Retype every line from the start of the data down to and including the line with "sc.camera = cam". Skip the pictures.

**********

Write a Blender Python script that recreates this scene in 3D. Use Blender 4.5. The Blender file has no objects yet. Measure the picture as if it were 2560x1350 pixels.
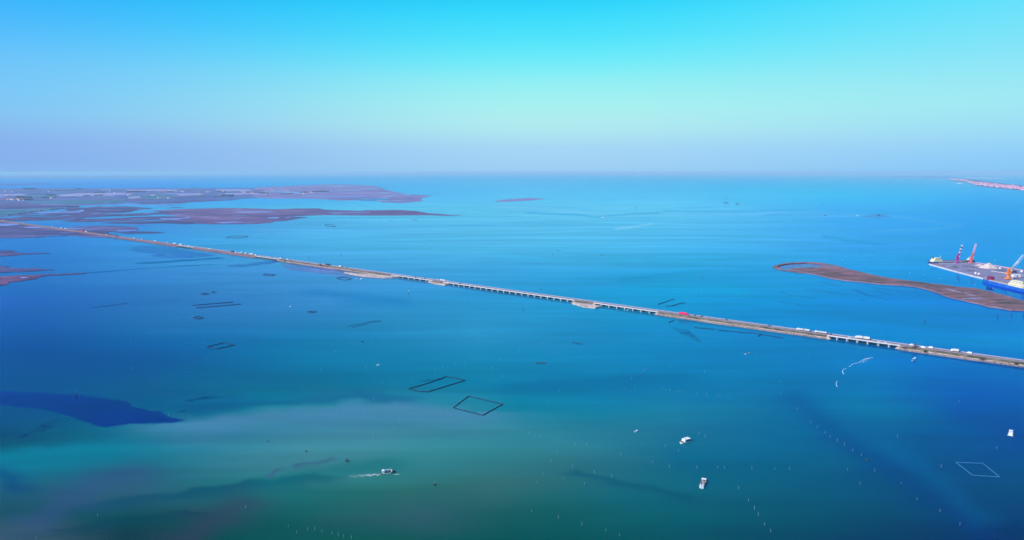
import bpy, math, random
import numpy as np
from mathutils import Vector, noise as mnoise
R = math.radians
sc = bpy.context.scene
COL = sc.collection

# ------------------------------------------------------------------ camera
H = 235.0                       # camera height over the lagoon
F = 1707.0                      # focal length in pixels of a 2560 px wide picture
PITCH = math.atan(245.0 / F)
cam_d = bpy.data.cameras.new('camera')
cam_d.sensor_width = 36.0
cam_d.lens = 36.0 * F / 2560.0
cam_d.clip_start = 1.0
cam_d.clip_end = 900000.0
cam = bpy.data.objects.new('camera', cam_d)
COL.objects.link(cam)
cam.location = (0, 0, H)
cam.rotation_euler = (math.pi / 2 - PITCH, 0, 0)
sc.camera = cam

# ------------------------------------------------------------------ world: graded daylight sky
EXPOSURE = 0.5
SUN_EL, SUN_AZ = 36.0, 244.0     # compass degrees clockwise from +Y: behind the camera and to its left
world = bpy.data.worlds.new('World')
sc.world = world
world.use_nodes = True
wt = world.node_tree
wt.nodes.clear()
def wn(kind, **kw):
    n = wt.nodes.new(kind)
    for k, v in kw.items():
        setattr(n, k, v)
    return n
SKY_STRENGTH = 0.08
def ramp(nt, stops, interp='B_SPLINE'):
    n = nt.nodes.new('ShaderNodeValToRGB')
    cr = n.color_ramp
    cr.interpolation = interp
    while len(cr.elements) > 1:
        cr.elements.remove(cr.elements[-1])
    cr.elements[0].position = stops[0][0]
    cr.elements[0].color = (*stops[0][1], 1)
    for p, c in stops[1:]:
        e = cr.elements.new(p)
        e.color = (*c, 1)
    return n
def lin(r, g, b):
    def f(c):
        c /= 255.0
        return c / 12.92 if c <= 0.04045 else ((c + 0.055) / 1.055) ** 2.4
    return (f(r), f(g), f(b))
geo = wn('ShaderNodeNewGeometry')
sep = wn('ShaderNodeSeparateXYZ')
wt.links.new(geo.outputs['Incoming'], sep.inputs[0])
# Incoming points from the sky towards the viewer: elevation sine = -z
elev = wn('ShaderNodeMath', operation='MULTIPLY'); elev.inputs[1].default_value = -1.0
wt.links.new(sep.outputs['Z'], elev.inputs[0])
clampz = wn('ShaderNodeMath', operation='MAXIMUM'); clampz.inputs[1].default_value = 0.0
wt.links.new(elev.outputs[0], clampz.inputs[0])
sq = wn('ShaderNodeMath', operation='POWER'); sq.inputs[1].default_value = 0.5
wt.links.new(clampz.outputs[0], sq.inputs[0])
azx = wn('ShaderNodeMath', operation='MULTIPLY'); azx.inputs[1].default_value = -1.0
wt.links.new(sep.outputs['X'], azx.inputs[0])
def pos(e_deg):
    return math.sqrt(max(0.0, math.sin(R(e_deg))))
def skystops(lst):
    return [(pos(e), lin(*c)) for e, c in lst]
SKY_L = skystops([(0, (130, 184, 236)), (.6, (125, 171, 238)), (2.0, (129, 170, 238)), (3.2, (128, 184, 242)), (4.3, (122, 195, 246)), (7.4, (102, 192, 253)), (10.4, (56, 176, 255)),
                  (13.6, (0, 164, 252)), (25, (0, 138, 238)), (50, (0, 105, 215)), (90, (0, 85, 190))])
SKY_C = skystops([(0, (148, 201, 244)), (.5, (160, 210, 247)), (2.0, (161, 212, 248)), (3.3, (176, 232, 241)), (5.2, (172, 243, 240)), (7.4, (140, 241, 246)), (8.9, (106, 237, 251)),
                  (10.6, (76, 230, 253)), (13.6, (12, 214, 255)), (25, (0, 168, 245)), (50, (0, 115, 220)), (90, (0, 85, 190))])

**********

Output of the task:
Write a Blender Python script that recreates this scene in 3D. Use Blender 4.5. The Blender file has no objects yet. Measure the picture as if it were 2560x1350 pixels.
import bpy, math, random
import numpy as np
from mathutils import Vector, noise as mnoise
R = math.radians
sc = bpy.context.scene
COL = sc.collection

# ------------------------------------------------------------------ camera
H = 235.0                       # camera height over the lagoon
F = 1707.0                      # focal length in pixels of a 2560 px wide picture
PITCH = math.atan(245.0 / F)
cam_d = bpy.data.cameras.new('camera')
cam_d.sensor_width = 36.0
cam_d.lens = 36.0 * F / 2560.0
cam_d.clip_start = 1.0
cam_d.clip_end = 900000.0
cam = bpy.data.objects.new('camera', cam_d)
COL.objects.link(cam)
cam.location = (0, 0, H)
cam.rotation_euler = (math.pi / 2 - PITCH, 0, 0)
sc.camera = cam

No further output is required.